CHIP GIBBONS: The Espionage Act absolutely needs to be reformed. The biggest thing is that right now you don’t have to prove someone had the specific intent to harm U.S. national security or aid a foreign power. You just have to have a reason to believe your actions would do that. And while that sounds like a high standard, in the whistleblower cases, the government basically says, “Well, you took classification training. You knew that if you release classified information, you had reason to believe the sky would fall.” And I believe the U.S. government’s position is, basically, if it says the information is secret, you have a reason to believe that — you know, even though they lie constantly, you have a reason to believe that it will harm national security.
So, making the government prove actual espionage, allowing whistleblowers or anyone to testify about the purpose of their leaks — right? — because right now juries are barred from hearing what was leaked or why it was leaked. And you can see why the government wants that, right? If you’re Edward Snowden and you tell the jury, “I saw this illegal surveillance. I leaked it. The journalists got Pulitzer Prizes. The Congress changed the law. The court ruled the program unconstitutional — or, I’m sorry, illegal and likely unconstitutional,” the jury is going to have some questions about what the government is doing, as well as creating an affirmative public interest defense, right? The specific intent requirement to prove harm to national security is a backdoor public interest defense, but I also think you need a frontdoor public interest defense.
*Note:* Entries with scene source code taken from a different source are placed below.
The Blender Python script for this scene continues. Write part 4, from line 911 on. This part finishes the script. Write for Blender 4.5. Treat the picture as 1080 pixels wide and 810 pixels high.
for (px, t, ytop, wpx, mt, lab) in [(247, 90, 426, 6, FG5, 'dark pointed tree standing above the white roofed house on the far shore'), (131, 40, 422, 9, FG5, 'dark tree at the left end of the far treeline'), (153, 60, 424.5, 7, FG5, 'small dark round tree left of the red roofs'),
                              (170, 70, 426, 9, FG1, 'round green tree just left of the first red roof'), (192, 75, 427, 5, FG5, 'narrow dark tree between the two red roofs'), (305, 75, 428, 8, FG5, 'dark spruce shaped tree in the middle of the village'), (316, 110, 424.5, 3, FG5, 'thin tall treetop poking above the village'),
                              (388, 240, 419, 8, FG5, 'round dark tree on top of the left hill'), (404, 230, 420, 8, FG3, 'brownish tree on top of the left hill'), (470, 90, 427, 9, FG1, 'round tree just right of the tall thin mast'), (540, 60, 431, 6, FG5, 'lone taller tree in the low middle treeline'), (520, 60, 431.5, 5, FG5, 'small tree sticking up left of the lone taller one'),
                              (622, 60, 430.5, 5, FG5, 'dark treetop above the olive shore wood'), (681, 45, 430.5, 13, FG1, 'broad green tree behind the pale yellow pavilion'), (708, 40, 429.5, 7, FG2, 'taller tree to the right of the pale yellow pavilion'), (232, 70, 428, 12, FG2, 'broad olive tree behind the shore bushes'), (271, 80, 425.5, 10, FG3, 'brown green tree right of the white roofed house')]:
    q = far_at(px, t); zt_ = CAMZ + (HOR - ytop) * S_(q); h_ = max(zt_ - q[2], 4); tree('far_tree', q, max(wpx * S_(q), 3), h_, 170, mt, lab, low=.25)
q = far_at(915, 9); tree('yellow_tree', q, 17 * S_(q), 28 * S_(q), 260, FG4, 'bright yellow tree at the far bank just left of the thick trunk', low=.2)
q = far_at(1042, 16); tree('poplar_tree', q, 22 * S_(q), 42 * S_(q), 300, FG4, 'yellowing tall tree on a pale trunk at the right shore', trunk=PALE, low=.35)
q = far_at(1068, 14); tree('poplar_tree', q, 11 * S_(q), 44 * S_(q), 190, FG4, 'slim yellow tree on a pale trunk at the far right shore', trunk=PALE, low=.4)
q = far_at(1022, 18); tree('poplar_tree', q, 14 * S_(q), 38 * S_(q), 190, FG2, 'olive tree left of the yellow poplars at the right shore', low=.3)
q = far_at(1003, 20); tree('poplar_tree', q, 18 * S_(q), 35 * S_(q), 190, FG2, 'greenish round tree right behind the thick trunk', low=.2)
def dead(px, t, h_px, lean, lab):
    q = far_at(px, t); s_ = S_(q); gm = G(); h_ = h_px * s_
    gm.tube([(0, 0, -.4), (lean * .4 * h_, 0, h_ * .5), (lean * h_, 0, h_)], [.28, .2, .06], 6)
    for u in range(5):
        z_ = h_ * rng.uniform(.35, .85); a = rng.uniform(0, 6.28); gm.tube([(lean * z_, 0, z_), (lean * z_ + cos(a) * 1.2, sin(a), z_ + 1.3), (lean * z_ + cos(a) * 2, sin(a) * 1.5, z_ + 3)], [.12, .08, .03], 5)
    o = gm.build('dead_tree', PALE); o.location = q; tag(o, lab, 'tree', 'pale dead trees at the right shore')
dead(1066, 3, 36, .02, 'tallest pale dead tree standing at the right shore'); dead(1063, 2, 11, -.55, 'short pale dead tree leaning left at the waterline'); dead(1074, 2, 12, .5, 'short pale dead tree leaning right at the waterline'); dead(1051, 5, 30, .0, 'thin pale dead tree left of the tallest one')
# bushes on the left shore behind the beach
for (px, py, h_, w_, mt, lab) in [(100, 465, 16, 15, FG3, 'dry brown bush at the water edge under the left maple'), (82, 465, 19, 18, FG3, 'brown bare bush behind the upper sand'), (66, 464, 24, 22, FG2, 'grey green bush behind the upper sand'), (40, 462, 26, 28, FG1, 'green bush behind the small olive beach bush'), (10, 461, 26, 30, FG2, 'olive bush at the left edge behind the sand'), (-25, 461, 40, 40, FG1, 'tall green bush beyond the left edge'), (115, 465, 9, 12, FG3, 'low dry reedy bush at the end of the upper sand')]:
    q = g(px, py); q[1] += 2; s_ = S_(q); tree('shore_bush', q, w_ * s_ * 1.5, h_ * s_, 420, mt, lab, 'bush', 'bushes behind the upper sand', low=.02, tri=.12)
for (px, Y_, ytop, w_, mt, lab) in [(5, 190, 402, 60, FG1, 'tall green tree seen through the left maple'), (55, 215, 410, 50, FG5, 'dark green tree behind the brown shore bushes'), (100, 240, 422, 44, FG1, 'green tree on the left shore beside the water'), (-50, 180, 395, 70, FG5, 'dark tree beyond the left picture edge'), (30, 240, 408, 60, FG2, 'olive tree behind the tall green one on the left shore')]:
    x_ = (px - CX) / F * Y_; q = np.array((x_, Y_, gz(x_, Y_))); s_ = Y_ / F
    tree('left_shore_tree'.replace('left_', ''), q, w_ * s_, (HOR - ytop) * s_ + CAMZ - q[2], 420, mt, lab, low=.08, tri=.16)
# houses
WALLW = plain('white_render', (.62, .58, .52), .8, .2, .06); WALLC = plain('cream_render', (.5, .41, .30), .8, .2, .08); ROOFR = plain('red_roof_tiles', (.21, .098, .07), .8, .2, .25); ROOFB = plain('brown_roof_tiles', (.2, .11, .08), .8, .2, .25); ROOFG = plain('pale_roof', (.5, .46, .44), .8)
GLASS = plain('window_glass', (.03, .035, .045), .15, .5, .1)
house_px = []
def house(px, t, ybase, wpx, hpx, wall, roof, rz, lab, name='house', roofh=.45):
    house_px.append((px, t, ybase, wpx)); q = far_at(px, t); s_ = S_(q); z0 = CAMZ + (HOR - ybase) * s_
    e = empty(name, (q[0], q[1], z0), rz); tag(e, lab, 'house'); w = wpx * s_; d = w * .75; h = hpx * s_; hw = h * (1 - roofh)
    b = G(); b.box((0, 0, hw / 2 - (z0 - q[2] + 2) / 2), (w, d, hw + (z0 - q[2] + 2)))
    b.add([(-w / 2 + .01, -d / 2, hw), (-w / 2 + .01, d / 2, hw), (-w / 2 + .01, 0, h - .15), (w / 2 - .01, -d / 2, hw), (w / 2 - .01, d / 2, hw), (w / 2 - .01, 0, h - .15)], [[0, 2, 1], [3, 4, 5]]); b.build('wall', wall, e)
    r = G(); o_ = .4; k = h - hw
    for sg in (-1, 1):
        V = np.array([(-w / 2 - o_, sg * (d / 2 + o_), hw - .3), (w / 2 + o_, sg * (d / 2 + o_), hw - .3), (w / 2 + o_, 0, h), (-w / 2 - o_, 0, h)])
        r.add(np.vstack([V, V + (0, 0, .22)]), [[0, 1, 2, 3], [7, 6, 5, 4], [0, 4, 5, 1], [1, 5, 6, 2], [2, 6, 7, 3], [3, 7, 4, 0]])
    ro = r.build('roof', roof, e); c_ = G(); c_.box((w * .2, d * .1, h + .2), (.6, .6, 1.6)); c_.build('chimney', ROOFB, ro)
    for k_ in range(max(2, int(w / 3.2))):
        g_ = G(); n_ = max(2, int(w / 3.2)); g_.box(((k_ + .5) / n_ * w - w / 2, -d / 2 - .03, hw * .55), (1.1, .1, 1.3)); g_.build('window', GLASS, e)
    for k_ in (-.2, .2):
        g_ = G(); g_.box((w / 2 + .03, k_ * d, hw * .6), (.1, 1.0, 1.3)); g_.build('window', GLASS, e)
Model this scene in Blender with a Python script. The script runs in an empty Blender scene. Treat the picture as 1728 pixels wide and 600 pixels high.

And you also need to limit the Espionage Act so it only applies to those who have a duty to protect classified information. You know, Donald Trump has a duty to protect classified information. If I read in The Washington Post or The New York Times about the Pentagon Papers, I don’t have a duty to keep that secret. The journalists who printed it don’t have a duty to keep it secret.
And one thing I would also add is that, you know, whistleblowers have been prohibited from challenging the classification of documents, on the basis that only the executive branch can determine whether something is classified. And even if a document is illegally classified, because you can’t classify a document to conceal misconduct, it doesn’t matter, because the Espionage Act, which creates the classification system, mentions or covers both properly and improperly classified information.
And just going back, I want to point out that when Daniel Hale was facing trial, the prosecution put a motion to the judge asking that Daniel Hale be barred from mentioning his good motives. “Good motives” are the prosecutor’s words, not mine, although I think Daniel Hale had impeccable motives. You know, not that — he couldn’t bring up the classification, and he couldn’t —
AMY GOODMAN: Chip, we have 10 seconds.
CHIP GIBBONS: — bring up the inconsistency in leaks. Sure, yes.
AMY GOODMAN: Chip, we want to thank you so much for being with us. And people can go to our website to see our interviews with whistleblowers, or about them, if they’re imprisoned, from Jeffrey Sterling to John Kiriakou, from Reality Winner to Daniel Hale to Edward Snowden to Julian Assange and others. Chip Gibbons is policy director of Defending Rights & Dissent, where he has advised multiple congressional offices on reforming the Espionage Act.
Coming up, we speak with the sister of a jailed Saudi dissident about how Saudi Arabia is using its oil fortune to launder its image by taking over the world of professional golf with the merger of LIV Golf and the PGA Tour. Back in 30 seconds.
[break]
AMY GOODMAN: Ben Nichols, “The Last Pale Light In the West,” inspired by the work of the late author Cormac McCarthy, who has died at the age of 89 in Santa Fe, New Mexico. He once wrote, “Keep a little fire burning; however small, however hidden.”